The cast includes Amani, Asa Haynes, Diogo Varela, Emanuel Vuso, Georgie Lynch, Jay Lafayette Valentine, Joshua Asaré, Laura Sérgio, Sarah-Angel Sharma and Tatenda Shamiso; and creatives on the show include set designer Khadija Raza, sound designer and composer XANA, lighting designer Pablo Fernández Baz, costume designer John Bastos, movement assistant Omar Jordan Phillips and stage manager Sylvia Darkwa-Ohemeng.
Already announced Untitled F*ck M*ss S**gon Play has now had its dates at the Young Vic confirmed. Kimber Lee’s time-jumping play will run from 18 September to 4 November 2023, directed by Roy Alexander Weise, with design by Moi Tran.

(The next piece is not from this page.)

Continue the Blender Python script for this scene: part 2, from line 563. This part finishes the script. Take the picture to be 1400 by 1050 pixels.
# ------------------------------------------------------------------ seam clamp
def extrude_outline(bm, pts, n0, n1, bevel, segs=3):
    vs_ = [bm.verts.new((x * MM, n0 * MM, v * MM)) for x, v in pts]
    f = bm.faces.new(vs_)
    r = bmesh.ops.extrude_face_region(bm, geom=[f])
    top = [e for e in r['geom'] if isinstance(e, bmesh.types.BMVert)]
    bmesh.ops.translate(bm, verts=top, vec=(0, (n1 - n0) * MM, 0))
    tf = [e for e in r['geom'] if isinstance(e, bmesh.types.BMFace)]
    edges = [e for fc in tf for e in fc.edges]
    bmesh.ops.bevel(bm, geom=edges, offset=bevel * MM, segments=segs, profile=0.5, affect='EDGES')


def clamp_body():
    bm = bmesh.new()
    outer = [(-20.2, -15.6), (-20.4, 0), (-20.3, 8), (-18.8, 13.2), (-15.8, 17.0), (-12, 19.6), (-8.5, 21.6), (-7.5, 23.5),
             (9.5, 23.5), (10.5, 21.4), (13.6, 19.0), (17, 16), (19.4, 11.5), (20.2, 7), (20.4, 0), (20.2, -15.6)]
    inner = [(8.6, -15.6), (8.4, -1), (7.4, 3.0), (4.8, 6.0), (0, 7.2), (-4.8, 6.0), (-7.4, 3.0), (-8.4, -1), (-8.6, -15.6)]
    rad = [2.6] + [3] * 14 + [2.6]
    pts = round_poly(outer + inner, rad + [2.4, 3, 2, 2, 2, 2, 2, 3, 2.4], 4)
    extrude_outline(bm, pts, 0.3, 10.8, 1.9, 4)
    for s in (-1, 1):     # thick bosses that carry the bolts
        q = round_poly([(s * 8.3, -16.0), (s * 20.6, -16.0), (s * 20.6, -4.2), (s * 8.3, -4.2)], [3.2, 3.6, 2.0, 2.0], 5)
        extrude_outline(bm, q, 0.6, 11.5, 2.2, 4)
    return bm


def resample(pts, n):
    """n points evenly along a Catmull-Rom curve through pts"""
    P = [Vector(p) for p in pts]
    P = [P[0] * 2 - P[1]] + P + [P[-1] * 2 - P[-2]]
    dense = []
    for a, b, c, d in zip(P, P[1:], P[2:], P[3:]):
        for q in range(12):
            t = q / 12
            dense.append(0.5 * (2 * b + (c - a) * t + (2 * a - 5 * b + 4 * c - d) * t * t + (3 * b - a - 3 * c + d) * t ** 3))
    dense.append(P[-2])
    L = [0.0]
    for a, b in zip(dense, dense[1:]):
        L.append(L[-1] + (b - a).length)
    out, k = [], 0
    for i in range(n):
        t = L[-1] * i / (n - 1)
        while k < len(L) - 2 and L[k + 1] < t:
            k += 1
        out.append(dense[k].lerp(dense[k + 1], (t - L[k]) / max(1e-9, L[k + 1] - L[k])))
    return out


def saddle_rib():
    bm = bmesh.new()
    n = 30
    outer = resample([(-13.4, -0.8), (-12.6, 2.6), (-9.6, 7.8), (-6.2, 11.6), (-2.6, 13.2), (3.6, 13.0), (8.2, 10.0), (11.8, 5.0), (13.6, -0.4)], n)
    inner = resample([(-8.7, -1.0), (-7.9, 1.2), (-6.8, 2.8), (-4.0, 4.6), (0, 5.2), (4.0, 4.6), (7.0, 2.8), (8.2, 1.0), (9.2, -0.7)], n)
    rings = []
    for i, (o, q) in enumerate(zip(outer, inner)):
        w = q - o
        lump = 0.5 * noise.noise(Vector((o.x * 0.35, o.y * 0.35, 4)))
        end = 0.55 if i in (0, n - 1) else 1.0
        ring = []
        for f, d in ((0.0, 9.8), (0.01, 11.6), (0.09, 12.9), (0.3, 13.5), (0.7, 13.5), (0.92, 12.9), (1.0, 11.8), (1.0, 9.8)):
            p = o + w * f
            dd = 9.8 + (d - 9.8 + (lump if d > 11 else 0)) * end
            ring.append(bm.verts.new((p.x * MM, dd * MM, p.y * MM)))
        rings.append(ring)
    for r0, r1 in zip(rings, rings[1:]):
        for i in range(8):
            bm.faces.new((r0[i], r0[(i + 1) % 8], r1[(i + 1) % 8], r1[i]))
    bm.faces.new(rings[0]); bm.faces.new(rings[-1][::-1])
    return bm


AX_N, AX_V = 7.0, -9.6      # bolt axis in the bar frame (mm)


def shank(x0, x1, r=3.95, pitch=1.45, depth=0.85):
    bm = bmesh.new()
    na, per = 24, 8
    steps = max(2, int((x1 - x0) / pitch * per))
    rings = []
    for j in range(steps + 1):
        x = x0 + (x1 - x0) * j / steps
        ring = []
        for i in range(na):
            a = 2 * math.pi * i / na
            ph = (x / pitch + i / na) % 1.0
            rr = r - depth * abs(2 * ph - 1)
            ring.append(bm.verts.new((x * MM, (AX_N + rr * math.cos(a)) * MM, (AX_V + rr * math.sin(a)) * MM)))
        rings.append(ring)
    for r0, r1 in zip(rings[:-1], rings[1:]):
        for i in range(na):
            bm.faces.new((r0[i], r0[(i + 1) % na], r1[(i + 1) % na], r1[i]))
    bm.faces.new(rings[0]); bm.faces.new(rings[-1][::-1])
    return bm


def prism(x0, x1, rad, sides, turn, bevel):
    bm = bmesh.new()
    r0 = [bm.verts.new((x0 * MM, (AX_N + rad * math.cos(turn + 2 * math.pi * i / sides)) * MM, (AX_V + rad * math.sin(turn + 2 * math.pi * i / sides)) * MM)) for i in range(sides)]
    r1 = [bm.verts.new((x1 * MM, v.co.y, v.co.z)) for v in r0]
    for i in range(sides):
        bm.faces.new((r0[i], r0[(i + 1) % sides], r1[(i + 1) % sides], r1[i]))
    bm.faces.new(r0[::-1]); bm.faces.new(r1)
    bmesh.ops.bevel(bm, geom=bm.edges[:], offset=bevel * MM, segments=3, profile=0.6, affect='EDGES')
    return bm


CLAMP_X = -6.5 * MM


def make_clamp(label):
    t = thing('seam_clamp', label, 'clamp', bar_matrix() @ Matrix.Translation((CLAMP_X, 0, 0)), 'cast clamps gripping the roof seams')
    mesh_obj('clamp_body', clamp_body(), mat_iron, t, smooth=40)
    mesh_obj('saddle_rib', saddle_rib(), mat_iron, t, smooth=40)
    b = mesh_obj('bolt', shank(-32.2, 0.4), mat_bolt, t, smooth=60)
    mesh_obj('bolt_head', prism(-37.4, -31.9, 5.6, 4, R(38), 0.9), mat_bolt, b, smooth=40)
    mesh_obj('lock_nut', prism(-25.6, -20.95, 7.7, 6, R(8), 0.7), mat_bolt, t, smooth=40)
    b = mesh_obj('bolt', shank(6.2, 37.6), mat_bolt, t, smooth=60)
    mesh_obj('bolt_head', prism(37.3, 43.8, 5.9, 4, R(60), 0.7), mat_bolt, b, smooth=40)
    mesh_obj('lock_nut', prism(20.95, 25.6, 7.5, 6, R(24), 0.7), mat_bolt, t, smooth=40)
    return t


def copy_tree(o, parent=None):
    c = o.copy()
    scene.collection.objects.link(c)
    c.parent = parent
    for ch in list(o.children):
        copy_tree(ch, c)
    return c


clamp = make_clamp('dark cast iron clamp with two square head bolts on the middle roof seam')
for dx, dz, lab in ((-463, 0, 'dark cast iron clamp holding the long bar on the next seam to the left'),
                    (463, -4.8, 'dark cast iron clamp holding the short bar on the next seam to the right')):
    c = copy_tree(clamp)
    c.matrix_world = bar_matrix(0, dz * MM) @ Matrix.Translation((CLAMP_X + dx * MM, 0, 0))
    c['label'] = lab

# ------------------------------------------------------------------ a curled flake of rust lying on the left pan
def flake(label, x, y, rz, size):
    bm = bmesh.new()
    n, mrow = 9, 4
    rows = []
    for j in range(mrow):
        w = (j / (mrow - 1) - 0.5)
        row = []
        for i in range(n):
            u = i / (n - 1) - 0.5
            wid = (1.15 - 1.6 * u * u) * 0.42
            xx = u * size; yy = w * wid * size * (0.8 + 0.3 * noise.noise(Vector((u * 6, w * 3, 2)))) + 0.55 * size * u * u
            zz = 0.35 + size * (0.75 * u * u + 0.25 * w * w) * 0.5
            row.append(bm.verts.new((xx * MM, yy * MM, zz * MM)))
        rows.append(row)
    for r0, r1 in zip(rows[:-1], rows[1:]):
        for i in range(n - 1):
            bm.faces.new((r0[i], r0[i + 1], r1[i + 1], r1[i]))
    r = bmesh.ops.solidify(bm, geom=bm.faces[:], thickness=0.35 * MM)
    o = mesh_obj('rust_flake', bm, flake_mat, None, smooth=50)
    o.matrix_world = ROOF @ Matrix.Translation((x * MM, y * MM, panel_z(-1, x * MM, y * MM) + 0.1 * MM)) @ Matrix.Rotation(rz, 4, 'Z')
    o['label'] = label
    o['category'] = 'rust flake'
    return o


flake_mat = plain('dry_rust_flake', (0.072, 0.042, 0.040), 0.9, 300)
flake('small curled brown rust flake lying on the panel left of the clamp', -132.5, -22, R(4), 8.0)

From 28 October to 4 November 2023 comes Tribe, a co-production between the Young Vic Theatre and the Beth Centre (Women in Prison). The show will be created with a collective of women who will work as a company devising in collaboration with a dynamic creative team, and explores and celebrates all the different forms that family can take – from single parent families to large communities, chosen families to blood relatives.
Coming next week to the West End, is the Young Vic’s acclaimed 2022 production of Rodgers and Hammerstein’s Oklahoma!, which comes to the Wyndham’s Theatre in London from 16 February 2023.
“I’m delighted to announce our upcoming shows in the Spring to Autumn 2023 programme at the Young Vic Theatre; a continuation of works about power, revolution and disruption. We are living in revolutionary times where both beauty and hardship lie in the constancy of change and I believe that one of the best guides to help steer us through is art, to enable us to interrogate, to disrupt and to inspire. Further than the Furthest Thing explores the impact of globalisation on communities and the need for a climate revolution; The Second Woman challenges power dynamics and defies our expectation of the theatrical artform, revolutionising how we tell stories and push beyond the boundaries of performance through epic event theatre; Beneatha’s Place sits in the revolutionary time of the first wave of independence across Africa, and the battles in modern day academia around whose histories are deemed valid, by whom and when; untitled fck mss s**gon play speaks to the revolution of representation that is happening and must continue in the theatre industry, ensuring this stays at the centre of the Young Vic’s work. This theme runs right through to our space at the Young Vic and the revolution inside our own four walls. The Young Vic’s ambitions to be an anti-disciplinary and multi-disciplinary house of art where all our communities are welcomed and can see themselves is brilliantly embodied through Taking Part’s THE FABRIC with COLOUR VOGUE BALL, Sundown Kiki Reloaded, and Tribe. We are proud to create a space for and with the ballroom community in our theatre, providing a platform where our young people and the ballroom community can joyously express themselves. At the Young Vic we are driven by bold innovation and the desire to entertain, challenge and captivate audiences in London, across the UK and internationally. These works speak to and inform our approach and we can’t wait to showcase them on our stages.”